*Goal*
Can you write out every line from the start of the records below through the line containing "return V(((px - 1500) / F * Y, Y, z))", leaving out any pictures?

*Source material*
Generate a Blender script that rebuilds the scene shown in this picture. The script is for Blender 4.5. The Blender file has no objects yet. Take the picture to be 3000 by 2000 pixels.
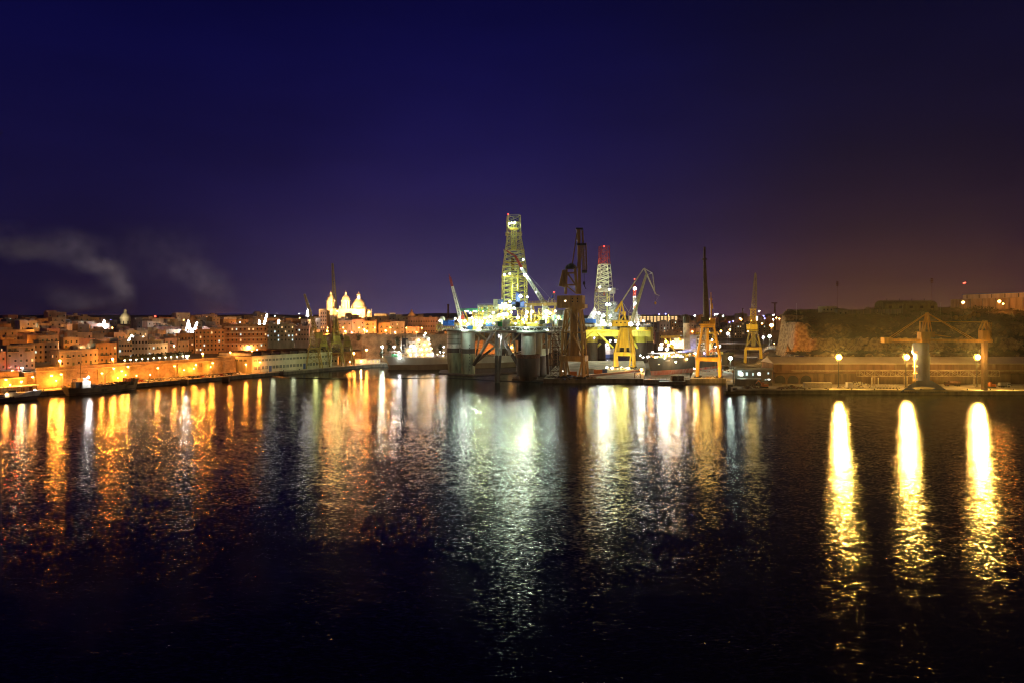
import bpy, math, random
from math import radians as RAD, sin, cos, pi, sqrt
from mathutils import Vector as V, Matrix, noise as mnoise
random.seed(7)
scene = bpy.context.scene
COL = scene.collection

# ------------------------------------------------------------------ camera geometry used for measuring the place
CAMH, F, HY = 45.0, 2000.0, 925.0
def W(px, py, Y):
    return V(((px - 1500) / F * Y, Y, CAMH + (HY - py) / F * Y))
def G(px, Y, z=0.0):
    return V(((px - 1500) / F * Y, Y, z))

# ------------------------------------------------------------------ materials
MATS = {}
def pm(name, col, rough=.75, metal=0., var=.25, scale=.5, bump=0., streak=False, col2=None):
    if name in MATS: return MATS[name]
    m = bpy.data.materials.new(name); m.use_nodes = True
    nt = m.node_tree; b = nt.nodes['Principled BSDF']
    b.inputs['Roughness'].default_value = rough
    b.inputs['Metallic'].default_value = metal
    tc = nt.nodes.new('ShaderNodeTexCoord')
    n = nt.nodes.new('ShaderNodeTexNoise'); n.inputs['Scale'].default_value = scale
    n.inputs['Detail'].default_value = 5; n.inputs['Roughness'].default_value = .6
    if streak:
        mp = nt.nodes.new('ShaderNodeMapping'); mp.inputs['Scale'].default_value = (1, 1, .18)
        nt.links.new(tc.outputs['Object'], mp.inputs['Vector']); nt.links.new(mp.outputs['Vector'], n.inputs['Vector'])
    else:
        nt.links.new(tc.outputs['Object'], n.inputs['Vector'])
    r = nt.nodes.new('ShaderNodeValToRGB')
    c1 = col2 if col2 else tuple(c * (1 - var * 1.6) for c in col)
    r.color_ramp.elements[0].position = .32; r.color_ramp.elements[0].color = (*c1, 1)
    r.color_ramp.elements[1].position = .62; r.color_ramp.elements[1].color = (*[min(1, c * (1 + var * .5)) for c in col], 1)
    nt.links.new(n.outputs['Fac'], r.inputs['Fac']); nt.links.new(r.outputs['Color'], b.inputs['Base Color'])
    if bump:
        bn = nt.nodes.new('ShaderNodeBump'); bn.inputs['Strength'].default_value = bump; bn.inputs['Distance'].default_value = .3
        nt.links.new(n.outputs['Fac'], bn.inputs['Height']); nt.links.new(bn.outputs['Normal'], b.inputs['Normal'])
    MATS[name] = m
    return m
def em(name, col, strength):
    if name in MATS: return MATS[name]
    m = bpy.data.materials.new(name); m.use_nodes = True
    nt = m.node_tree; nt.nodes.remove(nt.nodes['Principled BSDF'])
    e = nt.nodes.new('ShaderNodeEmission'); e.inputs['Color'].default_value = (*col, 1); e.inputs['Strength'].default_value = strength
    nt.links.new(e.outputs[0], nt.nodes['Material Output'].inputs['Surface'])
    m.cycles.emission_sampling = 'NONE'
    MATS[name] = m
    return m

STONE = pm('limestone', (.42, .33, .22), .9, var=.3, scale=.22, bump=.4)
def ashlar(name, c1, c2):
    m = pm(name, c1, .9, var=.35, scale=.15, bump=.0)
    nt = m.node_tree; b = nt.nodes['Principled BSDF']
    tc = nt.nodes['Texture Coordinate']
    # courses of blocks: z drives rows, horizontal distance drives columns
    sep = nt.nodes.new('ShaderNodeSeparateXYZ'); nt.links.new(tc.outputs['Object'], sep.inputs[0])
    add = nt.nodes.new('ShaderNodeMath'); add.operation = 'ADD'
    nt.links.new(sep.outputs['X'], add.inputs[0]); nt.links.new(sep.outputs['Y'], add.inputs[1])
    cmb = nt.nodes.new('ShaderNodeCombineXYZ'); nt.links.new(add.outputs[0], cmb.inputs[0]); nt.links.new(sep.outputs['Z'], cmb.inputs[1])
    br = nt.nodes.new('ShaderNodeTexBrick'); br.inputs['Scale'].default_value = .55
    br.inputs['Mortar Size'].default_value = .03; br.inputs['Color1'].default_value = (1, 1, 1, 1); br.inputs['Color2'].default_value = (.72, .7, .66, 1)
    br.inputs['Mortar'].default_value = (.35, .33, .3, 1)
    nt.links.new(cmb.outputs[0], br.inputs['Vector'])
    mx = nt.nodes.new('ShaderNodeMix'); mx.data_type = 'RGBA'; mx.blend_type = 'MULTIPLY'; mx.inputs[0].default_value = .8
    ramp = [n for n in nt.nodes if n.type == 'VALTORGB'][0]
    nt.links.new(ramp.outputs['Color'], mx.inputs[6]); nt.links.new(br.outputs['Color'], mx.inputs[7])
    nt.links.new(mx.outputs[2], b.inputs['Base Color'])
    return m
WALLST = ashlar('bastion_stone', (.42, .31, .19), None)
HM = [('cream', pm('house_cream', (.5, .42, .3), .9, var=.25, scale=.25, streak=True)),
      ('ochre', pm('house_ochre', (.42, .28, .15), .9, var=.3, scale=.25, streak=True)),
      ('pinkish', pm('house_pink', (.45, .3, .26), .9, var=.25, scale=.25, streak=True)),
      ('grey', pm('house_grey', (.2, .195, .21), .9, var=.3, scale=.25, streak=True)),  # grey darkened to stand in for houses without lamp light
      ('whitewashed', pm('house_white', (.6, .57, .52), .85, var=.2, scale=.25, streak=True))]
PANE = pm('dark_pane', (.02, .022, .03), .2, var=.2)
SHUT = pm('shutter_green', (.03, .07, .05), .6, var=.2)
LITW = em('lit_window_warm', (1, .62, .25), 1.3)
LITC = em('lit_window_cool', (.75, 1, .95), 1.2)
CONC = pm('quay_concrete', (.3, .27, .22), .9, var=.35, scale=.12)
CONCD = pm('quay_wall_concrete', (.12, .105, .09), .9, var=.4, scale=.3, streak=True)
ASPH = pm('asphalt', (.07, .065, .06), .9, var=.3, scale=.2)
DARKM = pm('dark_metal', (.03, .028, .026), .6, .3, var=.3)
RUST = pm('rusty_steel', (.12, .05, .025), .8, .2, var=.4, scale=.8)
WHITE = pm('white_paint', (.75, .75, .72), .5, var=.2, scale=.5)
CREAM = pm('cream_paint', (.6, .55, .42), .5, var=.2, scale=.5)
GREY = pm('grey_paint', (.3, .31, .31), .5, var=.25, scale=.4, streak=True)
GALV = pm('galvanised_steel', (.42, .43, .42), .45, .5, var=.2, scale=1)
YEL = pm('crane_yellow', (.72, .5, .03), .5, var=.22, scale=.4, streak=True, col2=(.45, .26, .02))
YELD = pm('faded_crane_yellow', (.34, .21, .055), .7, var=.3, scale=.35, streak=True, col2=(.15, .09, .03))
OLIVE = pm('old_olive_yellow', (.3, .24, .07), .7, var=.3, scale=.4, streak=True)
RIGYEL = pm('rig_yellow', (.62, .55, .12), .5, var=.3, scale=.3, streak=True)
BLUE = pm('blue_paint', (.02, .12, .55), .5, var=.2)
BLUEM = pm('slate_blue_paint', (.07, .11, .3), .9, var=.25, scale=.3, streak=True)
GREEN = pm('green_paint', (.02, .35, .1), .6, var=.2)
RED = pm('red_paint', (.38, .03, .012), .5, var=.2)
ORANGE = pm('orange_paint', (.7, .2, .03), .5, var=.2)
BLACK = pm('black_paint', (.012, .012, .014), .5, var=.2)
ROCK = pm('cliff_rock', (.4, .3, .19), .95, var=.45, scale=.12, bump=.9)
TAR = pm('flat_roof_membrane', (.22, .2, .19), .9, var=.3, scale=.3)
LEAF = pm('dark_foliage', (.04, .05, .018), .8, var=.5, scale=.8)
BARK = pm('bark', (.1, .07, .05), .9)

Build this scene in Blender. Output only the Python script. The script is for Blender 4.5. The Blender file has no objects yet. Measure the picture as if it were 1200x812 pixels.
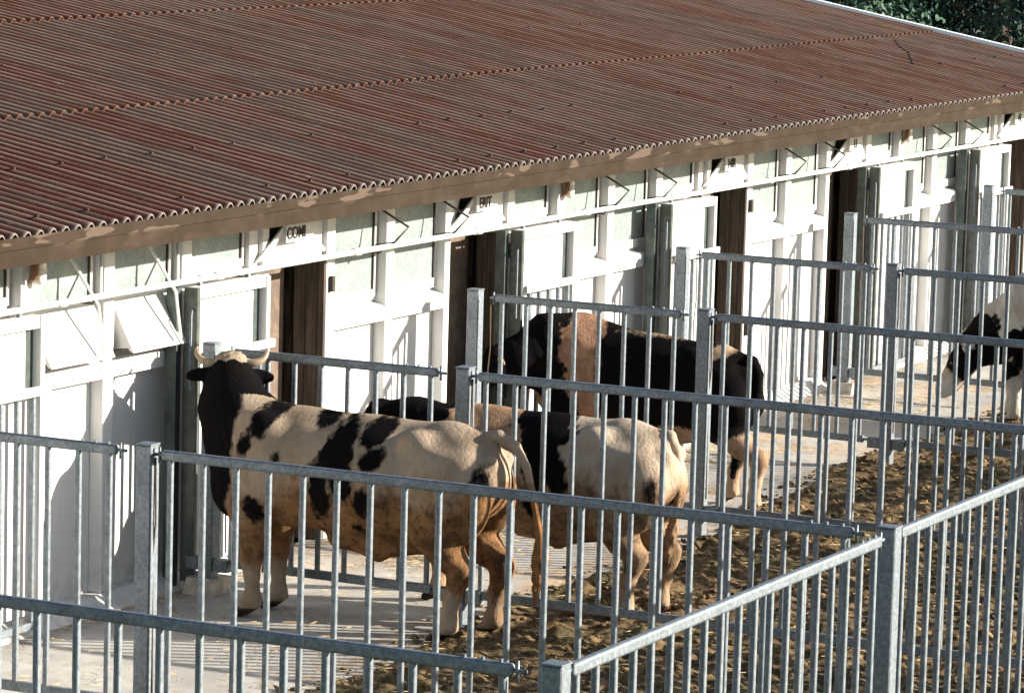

*Output*
Generate a Blender script that rebuilds the scene shown in this picture. The script is for Blender 4.5. The Blender file has no objects yet. Take the picture to be 3000 by 2000 pixels.
import bpy, math, random
from math import radians as RAD, sin, cos, pi, sqrt
from mathutils import Vector as V, Matrix, noise as mnoise
random.seed(7)
scene = bpy.context.scene
COL = scene.collection

# ------------------------------------------------------------------ camera geometry used for measuring the place
CAMH, F, HY = 45.0, 2000.0, 925.0
def W(px, py, Y):
    return V(((px - 1500) / F * Y, Y, CAMH + (HY - py) / F * Y))
def G(px, Y, z=0.0):
    return V(((px - 1500) / F * Y, Y, z))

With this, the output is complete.